An entire second of my life wasted deleting an email, oh my I will never get that time back.
If it was just one second, once, that would be fine. But those seconds add up. And it's not just one second, it's several when you factor in having to decide which e-mails are SPAM and then delete them. Then factor in having to fish out legitimate e-mails which get caught in SPAM filters and the time grows exponentially.
As far as the "paper and landfill space we're saving by avoiding regular junk mail via the USPS" being a factor, it is not. That's the same argument that the MPAA, RIAA and SFA tries to use to equate every single pirated copy to lost dollars.
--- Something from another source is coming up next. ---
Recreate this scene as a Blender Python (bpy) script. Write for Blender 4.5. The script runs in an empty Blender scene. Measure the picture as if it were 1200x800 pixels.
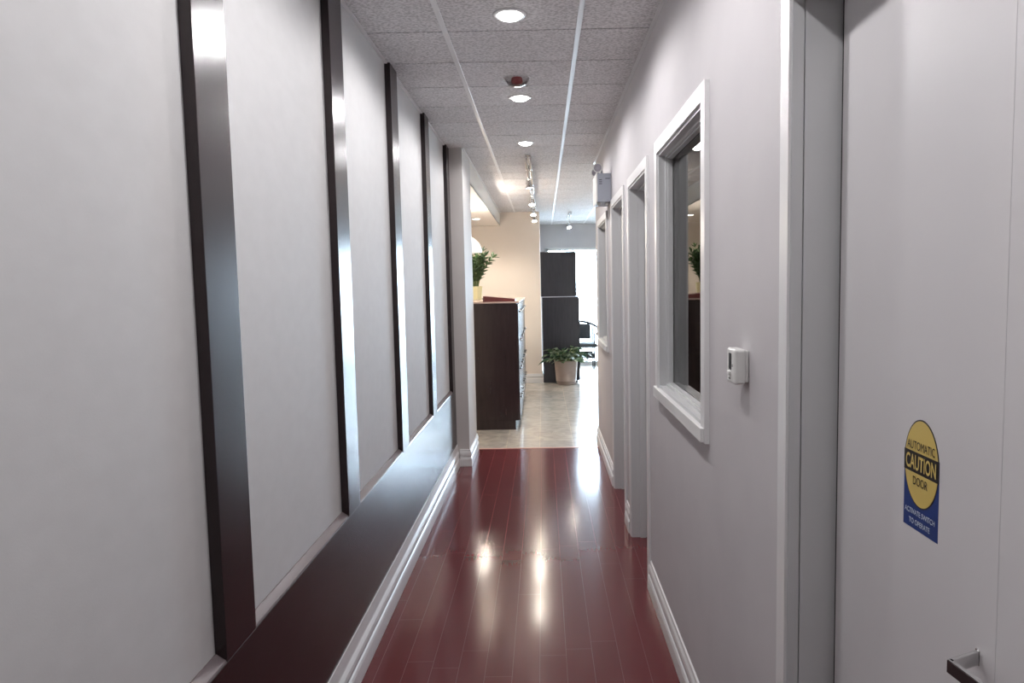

Studies have repeatedly shown that levels of electronic SPAM and USPS junk mail have no correlation to each other, and that electronic spammers do not use SPAM in lieu of snail mail. If all e-mail SPAM were suddenly rendered impossible to do, USPS snail junk mail would see very little or no increase at all. The reason, of course, is that sending postal mail costs money to the sender, both to print and to deliver, so there is a monetary threshold that keeps every company in the country from sending lots of it. That threshold ensures that, while you may receive what you think is an irritating amount of junk, your postal mailbox is not completely flooded with it.
In North America alone there are more than 30 million businesses. If sending postal junk mail cost nothing to print or to deliver and therefore each North American business could freely send you one item of postal junk mail per month, you personally would receive 1,000,000 items of postal junk mail each day. Obviously your mailbox (or your mailman) could not cope even with a tiny fraction of that. The print and postal delivery costs prevent that from ever occurring. But not so with junk email. SPAM costs nothing to the sender therefore there is no monetary barrier or incremental cost to deter how much email spam can be sent. With the absence of a monetary barrier, coupled with an already absence of a conscience, spammers are free to be the parasitic leeches they are.
The National Technology Readiness Survey produced by Rockbridge Associates Inc. and the University of Maryland's Center for Excellence in Service revealed that for business users, workers spend an average of 2.8 minutes per day deleting SPAM. Using average US wages, that equates to $21.6 billion in lost productivity per year. If a worker spends 10 minutes per day deleting SPAM (and some spend more), they spend 50 minutes per week, or 250 minutes per month, deleting spam. That's 4.16 hours per employee per month lost to performing a function as useless as deleting email. It's time and money that, yes, they will never get back. Ever.
For home users it's even worse.
40% of personal e-mailers spend fewer than 5 minutes dealing with spam on a typical day; 32% spend from 5 to 14 minutes; 14% spend from 15 to 29 minutes; 12% spend a half hour or more.
Many home users are quite computer savvy and don't spend as much time with it, but many are also barely computer literate and spend much more time dealing with SPAM. The overall average for home users is 17 minutes per day, which can hardly be categorized as merely "an entire second of my life" by even the wildest stretches of imagination.
But let's reduce it down to the same 10 minutes per day as office workers. That's 3,650 minutes per year, or 60.83 hours per year which is wasted in doing something that was caused by the callousness, arrogance, and rudeness of someone else. At 17 minutes it's more than 100 hours.
Spammers are parasites of the worst kind, and should be dealt with as such - squashed like the bugs they are. They serve no useful function and have no redeeming qualities whatsoever.